Giaocchino Rossini: Overture to the Barber of Seville

It comes as a revelation to me that my love of classical music is due in a large part to television. This amuses me, because in its early days lots of controversy surrouned TV, which is very similar to that we hear about the Internet today. Educators at first said it would serve as a great tool to bring learning and culture into every living room in the land. The cultural elite warned that it would harm the arts by becoming an entertainment medium, thereby detracting the public from traditional cultural outlets like theatre, ballet, and the symphony.

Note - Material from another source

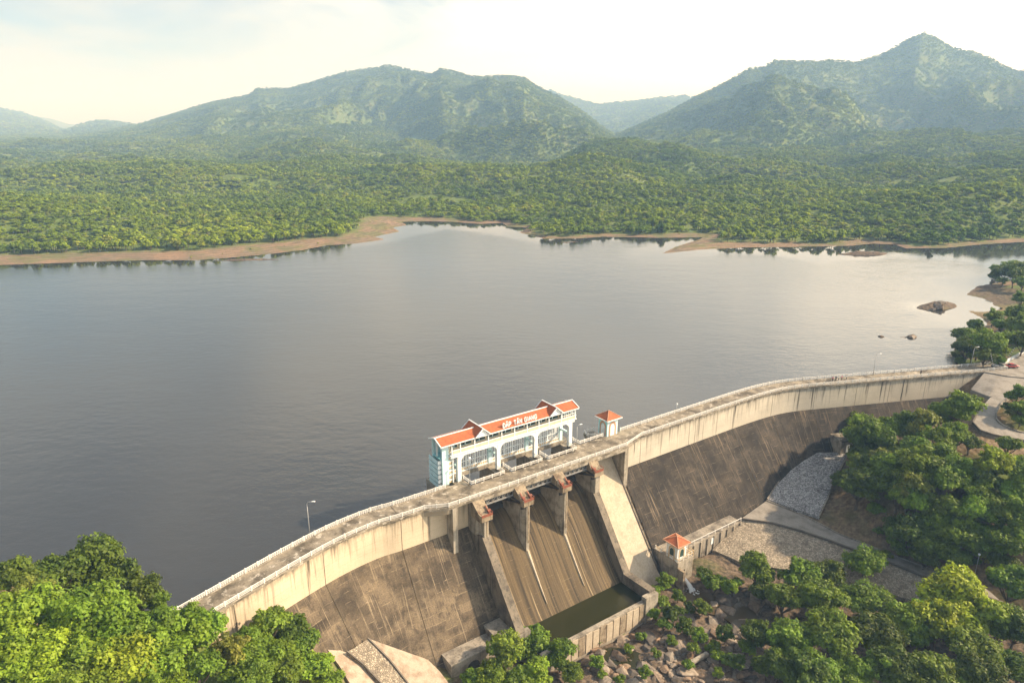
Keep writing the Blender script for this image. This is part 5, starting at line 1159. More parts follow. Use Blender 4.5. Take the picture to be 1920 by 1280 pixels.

Having been born in 1955, I was a member of the audience during those “golden years,” and thinking back I rember a lot of experimentation. The Ernie Kovacs Show once had a sketch set to the music of Bela Bartok’s Concerto for Orchestra, and Leonard Berstein gave a series of Young People Concerts. Though nowadays few people think of TV as anything but an entertainment medium, it has brought profound cultural changes to people the world over. In addition, with the widespread use of videocam corders, millions of people have a tool for recording and reflecting upon important events in their lives. (Think of the Rodney King video).

One Saturday, back in those “golden years” I saw a Bugs Bunny cartoon called “The Bunny of Seville.” Elmer Fudd chases Bugs into an opera house where Rossini’s Barber of Seville is being performed. The cartoon is scored to the Overture which has three or four distinct sections. In one, Bugs pretends he’s a barber and while lathering Elmer up, builds a fruit salad that totally covers his face. In another section, Bugs, dressed like Carmen Miranda, sings an enticing song that makes Elmer go weak-kneed. It is still my favorite cartoon to this day.

And though some people may call it a desecration of high art, it made me love this piece of music, and later in high school, The Barber of Seville became the first opera I ever bought.

About kurtnemes
Writer and Education Professional. Specialties include Ethics, Personal Memoir, Classical music, Tai Chi, Stress Reduction, Meditation, Coping, Classical Music, Aging, Love, Joy, Compassion and Equanimity (& what interests me.)

2 Responses to Giaocchino Rossini: Overture to the Barber of Seville

  1. Pam says:

    Unfortunately because of television, I am unable to listen to the William Tell Overature without thinking of the Lone Ranger. I resent this! I get your drift, however.